Es ist mehr als ein internationales Übereinkommen, das Weltkulturerbe für künftige Generationen zu schützen. Ich gehe nicht d'accord mit jenen, die meinen: Weltkulturerbe braucht man nur außerhalb Europas. Profitgier kann auch innerhalb Europas dazu führen, dass Kulturschätze vernichtet oder unwiederbringlich entwertet werden. Das bedeutet aber nicht, dass die Innenstadt unter eine Käseglocke gestellt werden soll. Das Weltkulturerbe kann nicht mit dem 19. Jahrhundert enden.

Wie umstritten ist das Hochhausprojekt beim Eislaufverein innerhalb der Grünen – nachdem die grüne Basis dagegen ist?

Da scheiden sich die Geister. Aber das ist bei allen im Gemeinderat vertretenen Parteien (bei diesem Projekt, Anm.) so. Deshalb gibt es eine Nachdenkpause, um eine tragfähige Lösung für den Heumarkt zu erarbeiten. Am Ende soll ein breit akzeptiertes Projekt stehen, das gut für die Stadt ist.

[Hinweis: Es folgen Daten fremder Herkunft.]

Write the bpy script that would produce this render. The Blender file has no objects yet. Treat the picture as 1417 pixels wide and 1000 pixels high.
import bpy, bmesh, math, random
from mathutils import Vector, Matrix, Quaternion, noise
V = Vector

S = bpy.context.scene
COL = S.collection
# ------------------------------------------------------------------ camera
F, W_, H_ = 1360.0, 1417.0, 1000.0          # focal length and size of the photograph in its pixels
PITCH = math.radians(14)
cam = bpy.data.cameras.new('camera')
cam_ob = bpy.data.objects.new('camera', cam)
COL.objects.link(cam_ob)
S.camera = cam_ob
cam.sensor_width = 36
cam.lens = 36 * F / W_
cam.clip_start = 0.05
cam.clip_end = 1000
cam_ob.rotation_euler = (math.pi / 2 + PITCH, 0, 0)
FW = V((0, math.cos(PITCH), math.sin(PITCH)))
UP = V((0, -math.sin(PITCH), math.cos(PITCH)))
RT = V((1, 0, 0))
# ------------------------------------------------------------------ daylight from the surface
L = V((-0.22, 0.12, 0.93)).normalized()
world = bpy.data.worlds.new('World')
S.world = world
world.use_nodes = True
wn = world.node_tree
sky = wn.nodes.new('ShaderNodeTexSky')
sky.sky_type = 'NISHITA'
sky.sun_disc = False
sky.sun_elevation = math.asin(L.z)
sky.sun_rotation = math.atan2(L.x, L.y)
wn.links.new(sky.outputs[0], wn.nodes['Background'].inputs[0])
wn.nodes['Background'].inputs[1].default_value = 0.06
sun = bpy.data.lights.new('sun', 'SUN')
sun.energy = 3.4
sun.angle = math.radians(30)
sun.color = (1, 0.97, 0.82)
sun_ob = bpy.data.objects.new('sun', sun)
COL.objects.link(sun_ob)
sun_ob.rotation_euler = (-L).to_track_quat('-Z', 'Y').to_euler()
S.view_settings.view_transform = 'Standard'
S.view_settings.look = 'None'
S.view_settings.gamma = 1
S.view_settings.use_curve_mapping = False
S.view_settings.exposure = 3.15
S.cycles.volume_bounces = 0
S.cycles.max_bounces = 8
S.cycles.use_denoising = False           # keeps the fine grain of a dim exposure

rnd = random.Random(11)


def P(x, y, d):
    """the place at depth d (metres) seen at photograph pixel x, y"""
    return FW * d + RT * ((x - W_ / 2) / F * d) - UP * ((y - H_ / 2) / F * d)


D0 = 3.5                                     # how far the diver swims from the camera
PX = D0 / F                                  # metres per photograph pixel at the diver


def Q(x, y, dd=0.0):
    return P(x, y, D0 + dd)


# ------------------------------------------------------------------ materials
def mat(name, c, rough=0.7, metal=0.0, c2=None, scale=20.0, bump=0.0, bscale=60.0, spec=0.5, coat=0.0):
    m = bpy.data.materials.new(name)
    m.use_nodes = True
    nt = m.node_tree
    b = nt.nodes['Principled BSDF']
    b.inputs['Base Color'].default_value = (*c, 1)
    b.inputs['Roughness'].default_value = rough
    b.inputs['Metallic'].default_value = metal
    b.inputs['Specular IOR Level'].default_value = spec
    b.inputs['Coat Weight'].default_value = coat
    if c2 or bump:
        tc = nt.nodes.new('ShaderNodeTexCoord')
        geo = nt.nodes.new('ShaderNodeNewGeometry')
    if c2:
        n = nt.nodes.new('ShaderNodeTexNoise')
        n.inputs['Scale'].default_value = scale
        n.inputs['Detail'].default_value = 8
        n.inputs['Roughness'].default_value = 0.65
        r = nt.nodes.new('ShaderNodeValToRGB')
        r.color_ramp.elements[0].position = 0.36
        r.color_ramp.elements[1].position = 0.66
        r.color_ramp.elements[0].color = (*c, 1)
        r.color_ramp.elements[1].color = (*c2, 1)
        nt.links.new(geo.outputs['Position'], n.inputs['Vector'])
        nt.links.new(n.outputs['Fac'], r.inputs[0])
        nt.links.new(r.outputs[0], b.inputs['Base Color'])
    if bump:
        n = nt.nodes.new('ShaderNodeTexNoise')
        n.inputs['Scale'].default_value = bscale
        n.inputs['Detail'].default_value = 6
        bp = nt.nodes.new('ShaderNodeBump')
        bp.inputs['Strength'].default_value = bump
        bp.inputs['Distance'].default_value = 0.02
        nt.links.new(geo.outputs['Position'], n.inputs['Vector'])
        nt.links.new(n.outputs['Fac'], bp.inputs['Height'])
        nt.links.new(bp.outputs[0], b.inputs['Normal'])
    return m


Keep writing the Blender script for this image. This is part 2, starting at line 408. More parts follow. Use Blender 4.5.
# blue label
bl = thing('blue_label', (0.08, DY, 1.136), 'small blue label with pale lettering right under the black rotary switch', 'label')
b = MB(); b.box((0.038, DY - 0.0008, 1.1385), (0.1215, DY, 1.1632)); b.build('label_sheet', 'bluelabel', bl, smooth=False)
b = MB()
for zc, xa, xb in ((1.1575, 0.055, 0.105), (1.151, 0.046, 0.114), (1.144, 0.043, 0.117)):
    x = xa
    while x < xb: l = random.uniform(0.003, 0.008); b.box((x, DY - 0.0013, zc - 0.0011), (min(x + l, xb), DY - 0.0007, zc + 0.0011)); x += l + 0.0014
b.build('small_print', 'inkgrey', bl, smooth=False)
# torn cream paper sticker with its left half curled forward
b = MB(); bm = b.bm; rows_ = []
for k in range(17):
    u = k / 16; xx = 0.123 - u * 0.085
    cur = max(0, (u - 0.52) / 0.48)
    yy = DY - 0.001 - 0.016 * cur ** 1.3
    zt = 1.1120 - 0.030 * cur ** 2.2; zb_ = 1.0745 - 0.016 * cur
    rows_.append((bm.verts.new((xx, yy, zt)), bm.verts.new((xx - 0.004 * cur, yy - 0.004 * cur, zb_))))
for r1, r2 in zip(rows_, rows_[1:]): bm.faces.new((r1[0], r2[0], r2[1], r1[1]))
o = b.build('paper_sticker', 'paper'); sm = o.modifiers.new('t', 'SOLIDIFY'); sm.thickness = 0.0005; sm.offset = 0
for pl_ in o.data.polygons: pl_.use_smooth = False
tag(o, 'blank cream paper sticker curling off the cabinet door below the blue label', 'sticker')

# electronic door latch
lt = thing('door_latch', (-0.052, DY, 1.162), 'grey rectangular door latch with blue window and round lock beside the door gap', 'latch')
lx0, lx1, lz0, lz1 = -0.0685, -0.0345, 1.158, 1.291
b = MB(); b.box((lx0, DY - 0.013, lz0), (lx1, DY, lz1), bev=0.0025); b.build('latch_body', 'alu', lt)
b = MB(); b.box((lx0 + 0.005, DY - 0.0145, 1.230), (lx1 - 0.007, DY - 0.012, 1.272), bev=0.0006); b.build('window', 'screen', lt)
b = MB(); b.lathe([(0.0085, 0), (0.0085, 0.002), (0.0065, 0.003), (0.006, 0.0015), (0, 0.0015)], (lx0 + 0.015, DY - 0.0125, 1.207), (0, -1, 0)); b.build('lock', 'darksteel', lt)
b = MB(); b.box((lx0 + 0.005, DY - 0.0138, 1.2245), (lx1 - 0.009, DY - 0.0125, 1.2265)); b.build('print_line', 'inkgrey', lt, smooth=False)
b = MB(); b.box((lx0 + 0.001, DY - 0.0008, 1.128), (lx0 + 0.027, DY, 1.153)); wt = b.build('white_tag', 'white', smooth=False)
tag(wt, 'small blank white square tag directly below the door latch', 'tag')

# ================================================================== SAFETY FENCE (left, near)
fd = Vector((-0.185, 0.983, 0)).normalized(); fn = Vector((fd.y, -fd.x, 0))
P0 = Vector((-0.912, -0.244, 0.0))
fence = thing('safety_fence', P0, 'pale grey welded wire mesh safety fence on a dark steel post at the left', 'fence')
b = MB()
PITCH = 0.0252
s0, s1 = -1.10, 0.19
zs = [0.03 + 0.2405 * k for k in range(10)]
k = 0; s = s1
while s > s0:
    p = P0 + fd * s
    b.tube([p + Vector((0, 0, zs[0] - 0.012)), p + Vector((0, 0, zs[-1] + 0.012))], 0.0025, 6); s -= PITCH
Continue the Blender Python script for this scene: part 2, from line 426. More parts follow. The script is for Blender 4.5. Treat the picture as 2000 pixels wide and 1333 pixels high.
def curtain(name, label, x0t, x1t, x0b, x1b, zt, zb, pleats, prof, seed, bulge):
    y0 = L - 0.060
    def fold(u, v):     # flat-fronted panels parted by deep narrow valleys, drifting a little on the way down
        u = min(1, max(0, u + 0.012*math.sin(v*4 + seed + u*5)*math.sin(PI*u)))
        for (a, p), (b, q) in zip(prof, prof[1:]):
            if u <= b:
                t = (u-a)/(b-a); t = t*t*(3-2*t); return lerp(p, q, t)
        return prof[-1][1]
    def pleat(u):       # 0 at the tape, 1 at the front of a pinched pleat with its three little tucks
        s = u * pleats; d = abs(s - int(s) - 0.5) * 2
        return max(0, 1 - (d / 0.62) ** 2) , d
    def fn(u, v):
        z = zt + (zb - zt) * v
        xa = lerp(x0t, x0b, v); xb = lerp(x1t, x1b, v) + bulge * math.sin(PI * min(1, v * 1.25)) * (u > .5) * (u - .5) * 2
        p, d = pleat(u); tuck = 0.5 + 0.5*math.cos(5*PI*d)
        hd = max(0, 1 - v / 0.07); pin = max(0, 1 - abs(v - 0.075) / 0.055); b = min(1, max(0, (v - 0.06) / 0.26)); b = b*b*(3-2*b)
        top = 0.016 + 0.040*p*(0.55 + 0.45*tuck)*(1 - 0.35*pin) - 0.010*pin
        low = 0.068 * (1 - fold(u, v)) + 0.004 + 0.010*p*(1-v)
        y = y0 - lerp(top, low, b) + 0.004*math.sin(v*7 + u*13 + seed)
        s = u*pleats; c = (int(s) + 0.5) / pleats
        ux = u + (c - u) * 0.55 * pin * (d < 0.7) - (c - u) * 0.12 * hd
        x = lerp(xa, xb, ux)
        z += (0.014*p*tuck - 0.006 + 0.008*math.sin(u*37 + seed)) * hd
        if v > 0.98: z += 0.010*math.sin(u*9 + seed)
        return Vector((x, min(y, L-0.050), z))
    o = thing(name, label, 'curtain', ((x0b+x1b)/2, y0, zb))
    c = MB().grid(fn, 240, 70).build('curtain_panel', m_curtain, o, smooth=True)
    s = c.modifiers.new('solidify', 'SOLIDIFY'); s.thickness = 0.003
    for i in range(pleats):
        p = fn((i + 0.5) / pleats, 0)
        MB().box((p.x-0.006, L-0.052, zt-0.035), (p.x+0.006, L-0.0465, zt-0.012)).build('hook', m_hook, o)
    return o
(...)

Zur Tagespolitik: Nach zahlreichen Toten bei Bootsunglücken im Mittelmeer – was soll die Reaktion darauf sein?

Nahezu täglich ertrinken Menschen im Mittelmeer. Und die Lösung mit der Türkei funktioniert nicht. Weder nimmt die Türkei die Leute wieder auf, wie ursprünglich vereinbart, noch schaffen es die Zäune auf dem Balkan, jemanden aufzuhalten. Sie schaffen nur menschenunwürdige Zustände. Man sollte sich darauf vorbereiten, jene zu betreuen, die in den nächsten Monaten an unseren Grenzen stehen werden.

Sie glauben nicht, dass der Deal mit der Türkei bezüglich der Flüchtlinge funktioniert?

Bis jetzt funktioniert er kaum. Die meisten, die in Griechenland stranden, bleiben tatsächlich dort. Mit dem Ergebnis, dass man dort völlig unzumutbare Zustände und steigende Aggression, von beiden Seiten, hat. Idomeni ist die Schande Europas. Und es kann nicht sein, dass man die Augen davor verschließt und eine Politik betreibt, nach dem Prinzip: Den Letzten beißen die Hunde.

ZUR PERSON

Maria Vassilakou wurde 1969 in Athen geboren, studierte ab 1988 in Wien Dolmetsch und zog 1995 für die Grünen in den Wiener Gemeinderat ein. Seit 2010 ist sie Vizebürgermeisterin und Stadträtin für Stadtentwicklung, Verkehr, Klimaschutz, Bürgerbeteiligung.